No easy fix for contactless payment trial.

The planned full-scale roll out to let commuters use everyday tap-and-go payment cards and mobile wallets across Sydney's entire public transit network is hiding a dirty little secret.

Transit officers still can’t check if people have really used them to tap on or not - and authorities are scrambling to find a way to probe card accounts to thwart fare dodgers.

It's a major hiccup for an upgrade that would massively increase convenience for commuters by removing the need for an Opal card, with authorities now in urgent talks with card issuers and payment schemes to find a way to check NFC based fares.  

The snag, which threatens to open up a fare fraud vector worth millions a year, comes despite years of planning and trials to integrate non-Opal NFC payments into Sydney’s public transport network.

Sydney's light rail and ferries are already trialing tap-and-go fares at ticket gates, a curtain raiser to the planned wider deployment in the same way that Transport for London (TfL) has integrated everyday cards at ticket gates.

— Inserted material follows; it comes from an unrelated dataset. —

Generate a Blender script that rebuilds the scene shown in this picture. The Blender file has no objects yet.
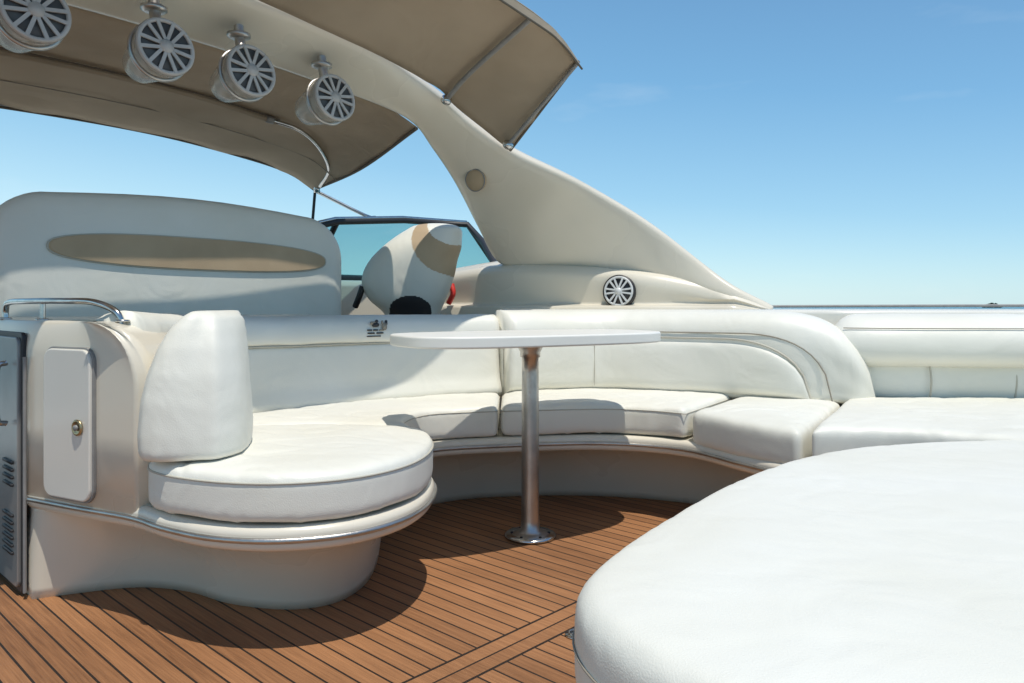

"The trial of contactless payments will continue to run through 2018 and we will continue to gather data to inform decisions around any further expansion of contactless payments on other services and modes," a spokesperson for TfNSW told iTnews

"We are working with an expectation of expansion to heavy rail by the end of the year before assessing implementation on buses into the future." 

Travel and tourism lobby groups have their hopes set on the activation of a system for Sydney similar to London's because it would massively increase convenience for visitors to the city who would otherwise need to queue and buy an Opal card.

It is understood a major market is domestic travellers who are about two-thirds of total visitor volume and spend.

At the moment Opal cards can be scanned by NSW transit officers’ Samsung smartphones to verify if travellers have tapped-on.

But for now, at least, there’s no way to check if a passenger has used a credit card or mobile wallet - because the proprietary nature of Opal means there is no link back to commuters' payment accounts.

It is understood TfNSW is now in the process of trying to find a way to verify fares with payments providers, access that opens a raft of privacy and security issues. 

For the time being, TfNSW is simply eyeballing customers to make sure they tap on or off.

A TfNSW spokesperson told iTnews customers who pay by credit card are “subject to random compliance checks like all regular Opal customers,” but wouldn’t say how those checks work.

“With the current contactless payments trial,” she said, “a customer’s personal information is properly safeguarded and processed in accordance with the Payment Card Industry Data Security Standards (PCI-DSS)”.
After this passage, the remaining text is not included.